- STATED GOAL: Go from the first line to the line with "return np.vstack(V), np.concatenate(T), tris, (np.vstack(quads)" and return those lines verbatim, ends included.

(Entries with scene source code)
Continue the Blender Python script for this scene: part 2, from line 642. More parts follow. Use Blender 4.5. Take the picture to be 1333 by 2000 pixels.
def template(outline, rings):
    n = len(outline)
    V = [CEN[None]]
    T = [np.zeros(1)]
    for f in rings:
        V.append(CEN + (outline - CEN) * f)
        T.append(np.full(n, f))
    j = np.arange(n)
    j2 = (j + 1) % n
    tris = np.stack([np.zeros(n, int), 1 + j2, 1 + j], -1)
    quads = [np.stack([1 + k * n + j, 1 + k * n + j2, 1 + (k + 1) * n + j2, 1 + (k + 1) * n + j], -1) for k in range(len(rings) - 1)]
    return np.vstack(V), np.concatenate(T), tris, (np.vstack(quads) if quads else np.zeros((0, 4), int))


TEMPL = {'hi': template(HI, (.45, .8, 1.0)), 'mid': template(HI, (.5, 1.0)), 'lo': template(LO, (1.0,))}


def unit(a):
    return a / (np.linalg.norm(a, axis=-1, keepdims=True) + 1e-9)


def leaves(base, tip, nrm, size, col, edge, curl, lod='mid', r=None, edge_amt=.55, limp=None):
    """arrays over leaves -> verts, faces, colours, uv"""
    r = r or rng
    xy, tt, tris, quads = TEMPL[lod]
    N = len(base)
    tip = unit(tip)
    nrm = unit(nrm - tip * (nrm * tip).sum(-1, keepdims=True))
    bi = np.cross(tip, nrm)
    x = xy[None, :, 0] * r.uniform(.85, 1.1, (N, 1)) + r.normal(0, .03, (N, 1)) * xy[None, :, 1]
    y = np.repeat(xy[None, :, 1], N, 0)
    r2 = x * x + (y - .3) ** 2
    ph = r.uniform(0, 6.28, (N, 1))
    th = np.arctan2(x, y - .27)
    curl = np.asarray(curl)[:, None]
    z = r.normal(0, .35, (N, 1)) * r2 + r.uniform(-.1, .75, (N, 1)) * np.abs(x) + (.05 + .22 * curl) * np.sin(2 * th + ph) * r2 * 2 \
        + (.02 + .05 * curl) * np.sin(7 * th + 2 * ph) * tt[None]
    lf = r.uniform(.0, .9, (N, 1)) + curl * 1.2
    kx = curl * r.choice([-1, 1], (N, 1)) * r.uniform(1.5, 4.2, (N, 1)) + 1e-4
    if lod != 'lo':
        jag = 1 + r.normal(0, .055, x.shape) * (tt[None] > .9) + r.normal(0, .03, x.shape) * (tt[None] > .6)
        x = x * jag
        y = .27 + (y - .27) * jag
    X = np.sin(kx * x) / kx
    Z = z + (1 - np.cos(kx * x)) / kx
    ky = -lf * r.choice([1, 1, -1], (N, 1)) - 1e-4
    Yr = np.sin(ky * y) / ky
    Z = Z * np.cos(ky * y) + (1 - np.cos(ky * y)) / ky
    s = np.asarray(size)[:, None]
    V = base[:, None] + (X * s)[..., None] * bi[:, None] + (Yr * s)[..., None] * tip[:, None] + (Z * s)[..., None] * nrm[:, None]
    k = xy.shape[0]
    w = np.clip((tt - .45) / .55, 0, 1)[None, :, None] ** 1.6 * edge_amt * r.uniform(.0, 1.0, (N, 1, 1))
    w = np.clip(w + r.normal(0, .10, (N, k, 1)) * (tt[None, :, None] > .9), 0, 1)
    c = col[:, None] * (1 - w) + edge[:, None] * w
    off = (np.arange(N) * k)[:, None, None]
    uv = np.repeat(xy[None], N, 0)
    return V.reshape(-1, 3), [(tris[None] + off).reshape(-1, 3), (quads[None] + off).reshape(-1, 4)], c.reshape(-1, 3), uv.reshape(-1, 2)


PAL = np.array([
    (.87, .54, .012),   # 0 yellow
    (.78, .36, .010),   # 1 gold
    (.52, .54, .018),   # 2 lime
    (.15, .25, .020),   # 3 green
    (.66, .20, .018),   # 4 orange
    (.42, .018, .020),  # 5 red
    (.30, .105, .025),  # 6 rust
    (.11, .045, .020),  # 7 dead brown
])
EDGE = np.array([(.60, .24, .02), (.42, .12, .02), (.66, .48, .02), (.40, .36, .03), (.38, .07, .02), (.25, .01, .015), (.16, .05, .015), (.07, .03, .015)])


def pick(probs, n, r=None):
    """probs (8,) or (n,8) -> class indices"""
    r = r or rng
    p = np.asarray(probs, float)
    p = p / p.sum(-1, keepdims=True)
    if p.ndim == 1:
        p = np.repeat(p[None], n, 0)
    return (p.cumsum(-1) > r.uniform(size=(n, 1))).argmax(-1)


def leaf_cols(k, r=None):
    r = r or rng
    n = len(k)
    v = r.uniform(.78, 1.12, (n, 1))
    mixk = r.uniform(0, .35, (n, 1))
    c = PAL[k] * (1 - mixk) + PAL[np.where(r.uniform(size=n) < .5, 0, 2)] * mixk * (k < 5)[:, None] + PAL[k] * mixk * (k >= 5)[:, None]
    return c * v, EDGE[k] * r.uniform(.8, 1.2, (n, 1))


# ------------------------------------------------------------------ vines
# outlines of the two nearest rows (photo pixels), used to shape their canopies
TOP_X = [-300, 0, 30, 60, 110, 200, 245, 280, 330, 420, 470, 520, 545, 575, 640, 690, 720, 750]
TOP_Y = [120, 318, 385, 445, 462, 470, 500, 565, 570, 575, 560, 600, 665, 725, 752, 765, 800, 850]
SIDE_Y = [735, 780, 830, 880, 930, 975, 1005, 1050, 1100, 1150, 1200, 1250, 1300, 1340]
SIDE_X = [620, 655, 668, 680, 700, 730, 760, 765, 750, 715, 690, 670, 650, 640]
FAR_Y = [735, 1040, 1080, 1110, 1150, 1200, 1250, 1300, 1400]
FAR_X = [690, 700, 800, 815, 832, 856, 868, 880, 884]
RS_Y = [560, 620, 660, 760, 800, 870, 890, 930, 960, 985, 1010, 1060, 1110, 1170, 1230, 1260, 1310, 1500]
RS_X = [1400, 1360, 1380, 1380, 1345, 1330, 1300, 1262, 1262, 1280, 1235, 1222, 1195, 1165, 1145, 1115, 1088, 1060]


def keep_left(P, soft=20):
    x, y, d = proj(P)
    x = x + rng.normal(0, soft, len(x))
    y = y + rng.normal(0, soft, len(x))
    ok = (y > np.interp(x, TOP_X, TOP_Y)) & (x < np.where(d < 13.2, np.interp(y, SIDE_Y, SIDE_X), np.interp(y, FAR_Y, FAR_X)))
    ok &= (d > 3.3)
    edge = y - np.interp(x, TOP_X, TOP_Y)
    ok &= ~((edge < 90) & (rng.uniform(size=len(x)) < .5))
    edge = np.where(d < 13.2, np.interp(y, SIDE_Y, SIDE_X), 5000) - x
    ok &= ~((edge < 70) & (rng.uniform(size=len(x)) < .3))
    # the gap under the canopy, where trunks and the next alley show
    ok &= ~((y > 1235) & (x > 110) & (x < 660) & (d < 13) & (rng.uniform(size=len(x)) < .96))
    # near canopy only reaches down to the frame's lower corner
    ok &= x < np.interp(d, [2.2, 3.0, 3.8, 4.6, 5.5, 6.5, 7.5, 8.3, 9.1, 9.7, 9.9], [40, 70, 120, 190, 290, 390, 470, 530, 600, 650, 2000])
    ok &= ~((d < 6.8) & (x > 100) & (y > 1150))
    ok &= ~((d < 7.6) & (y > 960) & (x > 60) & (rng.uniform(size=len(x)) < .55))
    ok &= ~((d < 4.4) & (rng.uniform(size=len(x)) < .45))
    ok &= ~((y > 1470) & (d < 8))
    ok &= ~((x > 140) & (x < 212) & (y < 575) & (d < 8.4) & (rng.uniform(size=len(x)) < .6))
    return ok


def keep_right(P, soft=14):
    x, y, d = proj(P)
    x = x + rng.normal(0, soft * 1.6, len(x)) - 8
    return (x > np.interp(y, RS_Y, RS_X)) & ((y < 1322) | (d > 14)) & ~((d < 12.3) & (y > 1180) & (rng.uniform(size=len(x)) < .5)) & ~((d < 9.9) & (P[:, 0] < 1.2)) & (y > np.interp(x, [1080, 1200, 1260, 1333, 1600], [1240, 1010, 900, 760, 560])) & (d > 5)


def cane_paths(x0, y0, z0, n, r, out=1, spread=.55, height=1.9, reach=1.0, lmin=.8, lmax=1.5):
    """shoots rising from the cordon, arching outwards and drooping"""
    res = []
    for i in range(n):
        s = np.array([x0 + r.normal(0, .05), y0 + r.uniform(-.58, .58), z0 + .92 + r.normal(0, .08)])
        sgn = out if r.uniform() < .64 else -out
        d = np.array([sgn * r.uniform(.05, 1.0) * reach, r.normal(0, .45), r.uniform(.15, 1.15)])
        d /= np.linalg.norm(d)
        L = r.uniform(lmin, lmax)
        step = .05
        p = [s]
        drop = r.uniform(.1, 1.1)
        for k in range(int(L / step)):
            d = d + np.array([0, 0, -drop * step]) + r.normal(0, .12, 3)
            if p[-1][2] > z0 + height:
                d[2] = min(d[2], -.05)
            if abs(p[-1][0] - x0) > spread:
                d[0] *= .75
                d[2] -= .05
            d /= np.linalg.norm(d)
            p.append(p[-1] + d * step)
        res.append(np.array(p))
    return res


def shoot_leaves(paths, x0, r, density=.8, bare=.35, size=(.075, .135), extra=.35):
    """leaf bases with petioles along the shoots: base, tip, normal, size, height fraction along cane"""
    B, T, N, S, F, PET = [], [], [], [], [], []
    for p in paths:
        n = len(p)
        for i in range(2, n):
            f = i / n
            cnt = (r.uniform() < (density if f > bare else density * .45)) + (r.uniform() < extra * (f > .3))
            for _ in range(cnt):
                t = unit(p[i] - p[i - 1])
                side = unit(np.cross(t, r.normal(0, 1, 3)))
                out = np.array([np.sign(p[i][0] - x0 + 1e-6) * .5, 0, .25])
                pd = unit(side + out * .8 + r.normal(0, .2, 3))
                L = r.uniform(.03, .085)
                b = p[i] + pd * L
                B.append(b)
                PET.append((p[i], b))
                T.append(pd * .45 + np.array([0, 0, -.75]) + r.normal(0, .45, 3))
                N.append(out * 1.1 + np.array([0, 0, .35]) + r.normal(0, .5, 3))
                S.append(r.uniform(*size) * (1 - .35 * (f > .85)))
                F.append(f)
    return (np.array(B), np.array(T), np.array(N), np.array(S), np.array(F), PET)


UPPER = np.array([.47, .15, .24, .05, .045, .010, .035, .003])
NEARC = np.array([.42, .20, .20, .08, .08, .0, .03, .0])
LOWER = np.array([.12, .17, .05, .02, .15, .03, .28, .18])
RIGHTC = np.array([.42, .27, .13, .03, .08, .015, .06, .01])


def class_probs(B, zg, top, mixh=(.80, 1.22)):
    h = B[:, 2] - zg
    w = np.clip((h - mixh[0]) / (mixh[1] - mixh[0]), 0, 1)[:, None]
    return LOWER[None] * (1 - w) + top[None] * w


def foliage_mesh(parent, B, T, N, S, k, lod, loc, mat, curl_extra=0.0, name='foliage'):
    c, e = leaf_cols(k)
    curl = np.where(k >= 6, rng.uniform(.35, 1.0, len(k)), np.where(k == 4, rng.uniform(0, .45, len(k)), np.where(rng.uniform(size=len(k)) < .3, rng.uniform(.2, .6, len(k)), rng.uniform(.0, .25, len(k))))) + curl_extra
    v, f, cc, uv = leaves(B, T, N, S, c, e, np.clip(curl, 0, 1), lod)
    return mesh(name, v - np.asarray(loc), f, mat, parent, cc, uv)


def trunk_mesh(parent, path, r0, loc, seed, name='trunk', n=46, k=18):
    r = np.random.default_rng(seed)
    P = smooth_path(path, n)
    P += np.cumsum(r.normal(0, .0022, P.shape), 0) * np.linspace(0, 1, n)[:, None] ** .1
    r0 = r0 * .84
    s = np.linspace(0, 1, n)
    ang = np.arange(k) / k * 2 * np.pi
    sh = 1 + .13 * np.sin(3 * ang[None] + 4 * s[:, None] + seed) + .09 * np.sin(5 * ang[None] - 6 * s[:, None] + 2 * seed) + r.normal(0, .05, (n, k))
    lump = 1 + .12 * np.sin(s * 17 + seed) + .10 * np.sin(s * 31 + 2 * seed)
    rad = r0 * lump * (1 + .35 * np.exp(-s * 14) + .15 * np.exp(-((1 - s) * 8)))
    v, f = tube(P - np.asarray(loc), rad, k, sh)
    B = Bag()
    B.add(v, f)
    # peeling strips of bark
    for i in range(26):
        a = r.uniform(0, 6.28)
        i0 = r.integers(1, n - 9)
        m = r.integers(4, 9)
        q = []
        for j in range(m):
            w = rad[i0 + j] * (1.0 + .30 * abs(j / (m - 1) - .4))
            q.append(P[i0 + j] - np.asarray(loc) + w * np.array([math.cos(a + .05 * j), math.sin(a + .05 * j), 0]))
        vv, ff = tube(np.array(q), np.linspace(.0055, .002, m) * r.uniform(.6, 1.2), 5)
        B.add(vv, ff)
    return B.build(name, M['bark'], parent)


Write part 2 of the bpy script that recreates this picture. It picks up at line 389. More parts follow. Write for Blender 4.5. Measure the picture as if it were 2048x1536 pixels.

- SOLVED PROBLEM:
Continue the Blender Python script for this scene: part 2, from line 642. More parts follow. Use Blender 4.5. Take the picture to be 1333 by 2000 pixels.
def template(outline, rings):
    n = len(outline)
    V = [CEN[None]]
    T = [np.zeros(1)]
    for f in rings:
        V.append(CEN + (outline - CEN) * f)
        T.append(np.full(n, f))
    j = np.arange(n)
    j2 = (j + 1) % n
    tris = np.stack([np.zeros(n, int), 1 + j2, 1 + j], -1)
    quads = [np.stack([1 + k * n + j, 1 + k * n + j2, 1 + (k + 1) * n + j2, 1 + (k + 1) * n + j], -1) for k in range(len(rings) - 1)]
    return np.vstack(V), np.concatenate(T), tris, (np.vstack(quads) if quads else np.zeros((0, 4), int))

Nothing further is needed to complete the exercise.